Jason complies, and the test proves successful -- too successful. The Firewitch powers up, and before Jason can blink, it jets off towards a pre-programmed destination -- a planet far out of the Earth's galaxy. There, Jason, his godson, and the rest of his crew discover a world where humans and dinosaurs supposedly co-exist, and where the Slug threat is still very real.

Admittedly, on paper the plot to Orphan's Journey sounds almost too pulpy to be true. Dinosaurs? Slug aliens? Mutants and spaceships? However, Buettner bolsters the story with evocatively realized characters and prodigious military detail. Jason, in particular, carries the United States army around with him in his head wherever he goes, and his opinions and decisions are heavily influenced by the nitty-gritty everyday details of army life. Even with futuristic weapons, armour, and vehicles, Buettner still shows how it all continues to fit within the U.S. Army's particular brand of bureaucracy.

The only difficulty Jason has with being a soldier is the burden of command. He freezes at the thought of ordering soldiers to die, and is repulsed by the thought of any loss of life, even the kind that might be seen as necessary for the greater good. Buettner ably demonstrates how this is both a virtue and a flaw as a commander, soldier, and human being. Ultimately, it renders Jason an appealing human character: he's not an indecisive ninny, but neither is he an emotionless killer.
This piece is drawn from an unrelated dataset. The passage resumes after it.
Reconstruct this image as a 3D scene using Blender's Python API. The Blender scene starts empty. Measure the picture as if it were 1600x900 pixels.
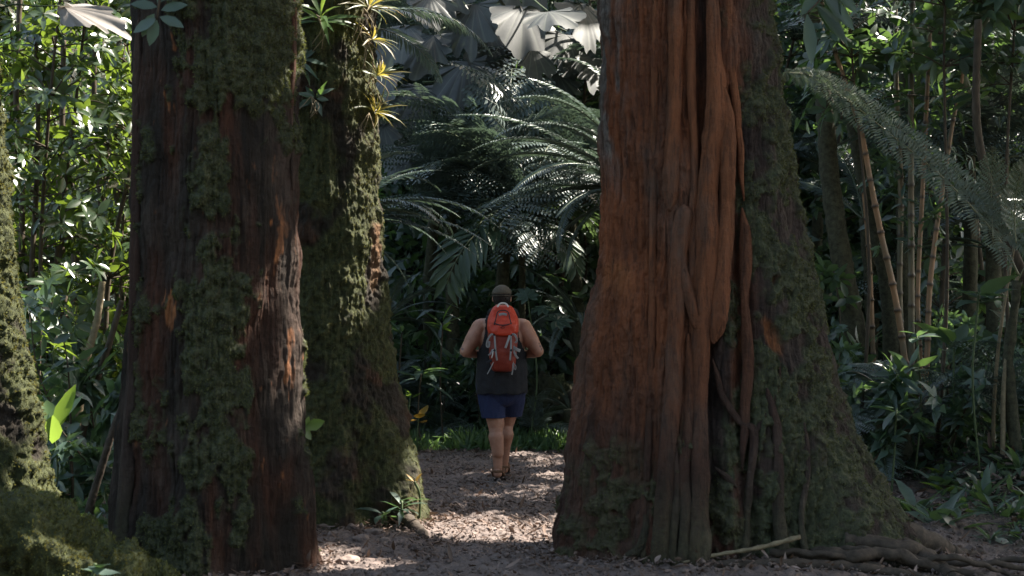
import bpy, math, random
import numpy as np
from mathutils import Vector, Matrix, Quaternion
R = math.radians
rng = np.random.default_rng(11)
random.seed(11)
SC = bpy.context.scene
COL = SC.collection
# ------------------------------------------------------------------ camera, sky, sun
CAMZ, F, HOR = 1.575, 2400.0, 480.0          # eye height, focal length in photo pixels, horizon row
cd = bpy.data.cameras.new('camera'); cam = bpy.data.objects.new('camera', cd); COL.objects.link(cam)
cd.sensor_width = 36; cd.lens = 36 * F / 1600; cd.clip_start = 0.1; cd.clip_end = 500
cam.location = (0, 0, CAMZ); cam.rotation_euler = (R(90) + math.atan((HOR - 450) / F), 0, 0)
cd.dof.use_dof = True; cd.dof.focus_distance = 14.0; cd.dof.aperture_fstop = 4.0
SC.camera = cam
SUN_EL, SUN_AZ = R(50), R(64)                # azimuth from +Y towards +X
SD = np.array([math.sin(SUN_AZ) * math.cos(SUN_EL), math.cos(SUN_AZ) * math.cos(SUN_EL), math.sin(SUN_EL)])
w = bpy.data.worlds.new('World'); SC.world = w; w.use_nodes = True
nt = w.node_tree; bg = nt.nodes['Background']
sk = nt.nodes.new('ShaderNodeTexSky'); sk.sky_type = 'NISHITA'; sk.sun_disc = False
sk.sun_elevation = SUN_EL; sk.sun_rotation = SUN_AZ; sk.air_density = 1.0; sk.dust_density = 2.5; sk.ozone_density = 1.0
tint = nt.nodes.new('ShaderNodeMix'); tint.data_type = 'RGBA'; tint.blend_type = 'MULTIPLY'; tint.inputs[0].default_value = 1; tint.inputs[7].default_value = (1.0, .93, .78, 1)
nt.links.new(sk.outputs[0], tint.inputs[6]); nt.links.new(tint.outputs[2], bg.inputs[0]); bg.inputs[1].default_value = 0.125
sl = bpy.data.lights.new('sun', 'SUN'); sl.energy = 5.0; sl.angle = R(0.5); sl.color = (1.0, 0.93, 0.82)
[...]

However, the novel's villains -- the Slugs -- are not nearly as clearly defined. Basically just mindless killing machines, the novel wastes little time on them, because they are, in point of fact, almost inconsequential to the story. The bulk of the book lies in the human interactions between Jason and the alien planet's oppressed inhabitants, and how very realistic and relatable cultural obstacles must be overcome before Jason and his crew can rally the natives to purge their world of the Slug menace. The ending, sadly, is a little abrupt, but that doesn't change the entertaining and insightful lead-in. Gifting the novel with a strong human centre, Orphan's Journey serves as both a testament to the courage of troops and an admittance of the horrors of war, along with providing wicked cool sci-fi weaponry.